Saturday, November 01, 2008

Obama and his Swipe at the "Virtue of Selfishness"

Only a loser like Obama would take a swipe at a dead woman, and one that I may add is probably the greatest philosopher of the twentieth century (warts and all), but I digress. Ayn Rand was born in Russia and left there when communism was in full swing. If anyone could make a case against Marxism, it would have been Ayn Rand and I would have loved to see her cut Obama down in a head to head debate. Obama seems to think that categorizing people that disagree with him as Objectivists in a pejorative way boosts his position as a socialist. This clearly shows his facile understanding of Ayn Rand and Objectivism. Ayn Rand believed in using reason, and to that extent that rational self-interest was a virtue. It doesn't proscribe that you would never help others outside of your family, but never as a sacrifice of yourself or anyone else. She didn't believe in altruism as it isn't rational. She was right of course. I do have issues with some of the results of her philosophy, but she brings more to the table in a positive way than negative. 

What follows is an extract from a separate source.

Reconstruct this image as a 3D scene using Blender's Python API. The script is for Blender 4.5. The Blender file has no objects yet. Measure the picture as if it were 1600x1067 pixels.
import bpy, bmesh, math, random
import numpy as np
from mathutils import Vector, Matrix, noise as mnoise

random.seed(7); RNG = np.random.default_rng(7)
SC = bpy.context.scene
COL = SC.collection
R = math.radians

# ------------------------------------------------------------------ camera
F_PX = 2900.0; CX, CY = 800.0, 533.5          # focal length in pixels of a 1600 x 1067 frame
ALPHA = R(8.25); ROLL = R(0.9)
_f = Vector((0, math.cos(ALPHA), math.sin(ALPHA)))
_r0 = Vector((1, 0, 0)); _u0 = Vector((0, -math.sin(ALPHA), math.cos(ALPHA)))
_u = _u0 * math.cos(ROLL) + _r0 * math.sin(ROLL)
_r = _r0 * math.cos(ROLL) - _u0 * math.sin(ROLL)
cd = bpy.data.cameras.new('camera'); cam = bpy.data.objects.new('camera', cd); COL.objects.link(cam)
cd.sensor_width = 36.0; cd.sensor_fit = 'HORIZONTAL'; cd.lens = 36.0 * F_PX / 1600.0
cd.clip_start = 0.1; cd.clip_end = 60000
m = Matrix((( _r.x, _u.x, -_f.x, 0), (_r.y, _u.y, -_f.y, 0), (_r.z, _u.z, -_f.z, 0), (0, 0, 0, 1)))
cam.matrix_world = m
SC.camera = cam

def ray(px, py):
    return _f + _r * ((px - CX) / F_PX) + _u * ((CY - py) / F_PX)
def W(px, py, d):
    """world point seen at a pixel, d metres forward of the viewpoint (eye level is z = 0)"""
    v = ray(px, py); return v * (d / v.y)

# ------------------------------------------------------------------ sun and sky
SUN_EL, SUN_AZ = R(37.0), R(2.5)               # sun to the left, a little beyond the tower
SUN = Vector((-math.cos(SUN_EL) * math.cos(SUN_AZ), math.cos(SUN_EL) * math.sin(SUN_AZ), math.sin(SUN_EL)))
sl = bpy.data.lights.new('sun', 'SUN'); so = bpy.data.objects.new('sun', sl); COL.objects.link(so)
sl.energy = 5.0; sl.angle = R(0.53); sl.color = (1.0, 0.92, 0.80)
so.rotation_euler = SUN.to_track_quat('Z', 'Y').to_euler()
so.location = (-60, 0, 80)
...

Thank you for reading this blog.


ObjectivistGuy said...

I doubt Obama really meant a reference to Rand's book.

Also, it is not just Obama who criticizes such selfishness; virtually every religion does the same. Even McCain says "Country First".

The Right Guy said...

Considering he's been taking a beating from libertarians (while not the same exact thing, there is crossover), he should be well read enough (or more likely his speech writers are), and it is the title of a book she wrote (although he would be attacking his perception of her ideas), I would bet more than a $1 it is a swipe. McCain doesn't enter into this statement directly, but people that understand what Ayn Rand meant when she discussed rational self-interest would more likely be supporting McCain or Barr and not Obama (Obama's political philosophy is anathema to Objectivism and libertarianism). Lastly, Obama didn't criticize taxation from a religious perspective, unless of course his position is that the state itself is a religion. Taxation is after all, a tithe to the state.